Like 80% of the people here, I'm not actually from San Diego but will be moving there. The prospect of apartment hunting seems daunting to me, because not only do I know nothing of the area, but I don't have a location to stay at while looking for room! I'll figure it out.
I’m really good at
Too many things to name in this little box. I'm good at listening and talking and smiling and running. I'm good at hanging out and having fun. I've very, very good at laughing.

And if you aren't good at laughing, you need dire help.
The first things people usually notice about me
I have no clue. I'm tall, but I slouch. I'm fit, but I wear loose clothes. I'm a sarcastic asshole, so that one probably registers first. I'm also very cute and often unshaven, so maybe that?

Or my collection of shirts and pants, which I wear as often as I can.
Favorite books, movies, shows, music, and food
I haven't really considered this topic since I got out of middle school. But for what it's worth, back then my favorite food was pizza. My favorite movie was probably still Willow, my favorite show would have been the original animated X-Men, of which I'm still probably a fan because I can't get that damn theme song out of my head.
Music I think I listened to Nirvana, and book wise I really enjoyed Catch-22.

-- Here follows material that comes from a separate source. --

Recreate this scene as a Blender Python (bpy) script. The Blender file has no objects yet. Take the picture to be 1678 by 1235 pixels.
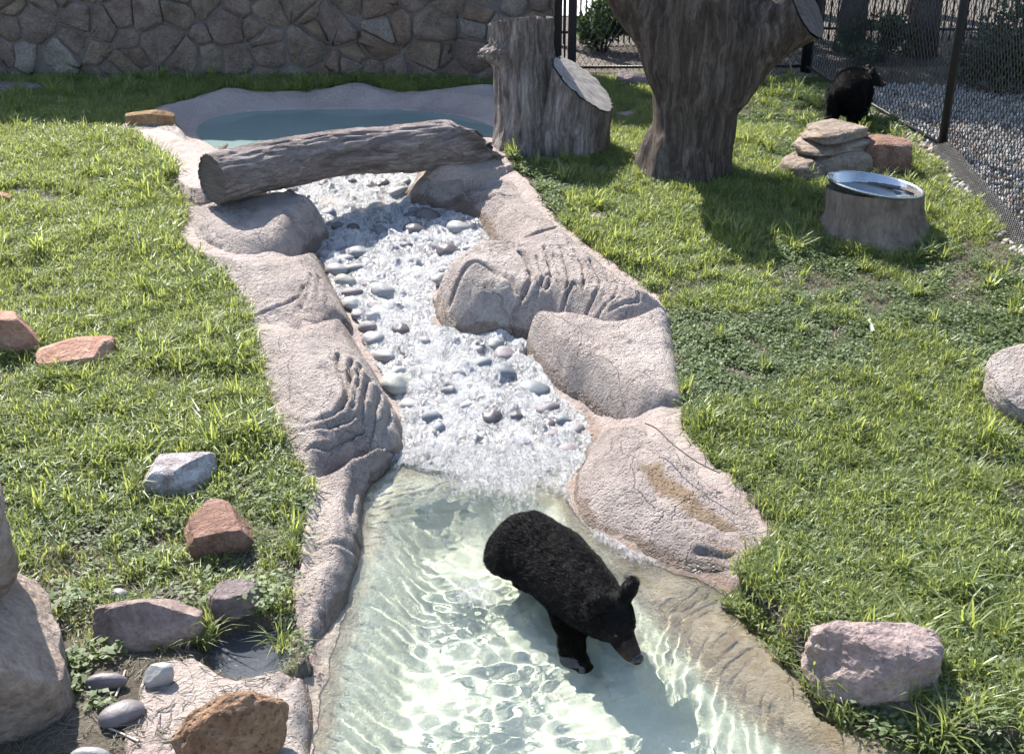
import bpy, bmesh, math, random
import numpy as np
from mathutils import Vector, Matrix, Quaternion

scene = bpy.context.scene
COL = scene.collection
R = math.radians

# ------------------------------------------------------------------ camera
CAM_H, PITCH, FPX = 3.3, R(25.5), 2000.0
cam = bpy.data.objects.new('camera', bpy.data.cameras.new('camera'))
COL.objects.link(cam)
cam.location = (0, 0, CAM_H)
cam.rotation_euler = (R(90) - PITCH, 0, 0)
cam.data.sensor_width = 36.0
cam.data.lens = 36.0 * FPX / 1678.0
cam.data.clip_start = 0.05
cam.data.clip_end = 500
scene.camera = cam

# ------------------------------------------------------------------ sky and sun
SUN_EL, SUN_AZ = R(47), R(32)            # the sun stands behind the wall, left of the view
world = bpy.data.worlds.new('World')
scene.world = world
world.use_nodes = True
wn = world.node_tree.nodes
sky = wn.new('ShaderNodeTexSky')
sky.sky_type = 'NISHITA'
sky.sun_disc = False
sky.sun_elevation = SUN_EL
sky.sun_rotation = -SUN_AZ
world.node_tree.links.new(sky.outputs[0], wn['Background'].inputs[0])
wn['Background'].inputs[1].default_value = 0.135
sun_data = bpy.data.lights.new('sun', 'SUN')
sun_data.energy = 5.0
sun_data.angle = R(0.55)
sun_data.color = (1.0, 0.95, 0.88)
sun = bpy.data.objects.new('sun', sun_data)
COL.objects.link(sun)
SUN_DIR = Vector((-math.sin(SUN_AZ) * math.cos(SUN_EL), math.cos(SUN_AZ) * math.cos(SUN_EL), math.sin(SUN_EL)))
sun.rotation_euler = SUN_DIR.to_track_quat('Z', 'Y').to_euler()
sun.location = (-6, 14, 16)
sun_data.cycles.is_caustics_light = True          # real sunlight focused by the ripples onto the pool floor
vs = scene.view_settings
vs.view_transform = 'Standard'
vs.look = 'None'
vs.gamma = 1.0
vs.use_curve_mapping = False
vs.exposure = 1.25
scene.cycles.max_bounces = 7
scene.cycles.diffuse_bounces = 2
scene.cycles.glossy_bounces = 3
scene.cycles.caustics_reflective = False
scene.cycles.use_adaptive_sampling = True
scene.cycles.adaptive_threshold = 0.045
scene.cycles.transmission_bounces = 6
scene.cycles.transparent_max_bounces = 8
scene.cycles.sample_clamp_indirect = 4.0

# ------------------------------------------------------------------ numeric helpers
RNG = np.random.default_rng(7)
random.seed(7)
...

Maybe I've changed, maybe I haven't.
The six things I could never do without
Shoes.

Some form of physical exertion.

A really cool moon to stare at, at night.

Big, gnarled and crazy trees to play on.

A jump rope.

Clever conversation.
I spend a lot of time thinking about
Everything. My mind wanders like a child in a toy store. One minute I'm thinking about the way I can pick up a small object, the next I'm debating in my head how to take apart and put back together a car.

It isn't in any way understandable, but it isn't in any way crazy.

And that is what makes the difference, to me.
On a typical Friday night I am
There is no typical Friday night. Fill the night with tons of random activities, and that's me.
The most private thing I’m willing to admit
I like eating random things so that I can talk about them later.

I like doing random things because I know no one will ever do them for me.

It dawned on me recently that the idea of a real job, a 9 to 5 job doing some form of well paying albeit drab work actually terrifies me. Not the work itself, or even the process it would take to get me the job. I am simply terrified of collecting dust in a cubicle somewhere. Dying from within.

If I had the option of punching Joe Rogan in the face, or drinking with Christoper Walken, it would be a hard toss us. That's how much I hate Joe Rogan.
I’m looking for
  • Girls who like guys
  • Ages 23–33
  • Near me
  • Who are single
  • For new friends, long-term dating, short-term dating, activity partners
You should message me if
Chances are if you're going to message me, you don't need some strange plea of why you should.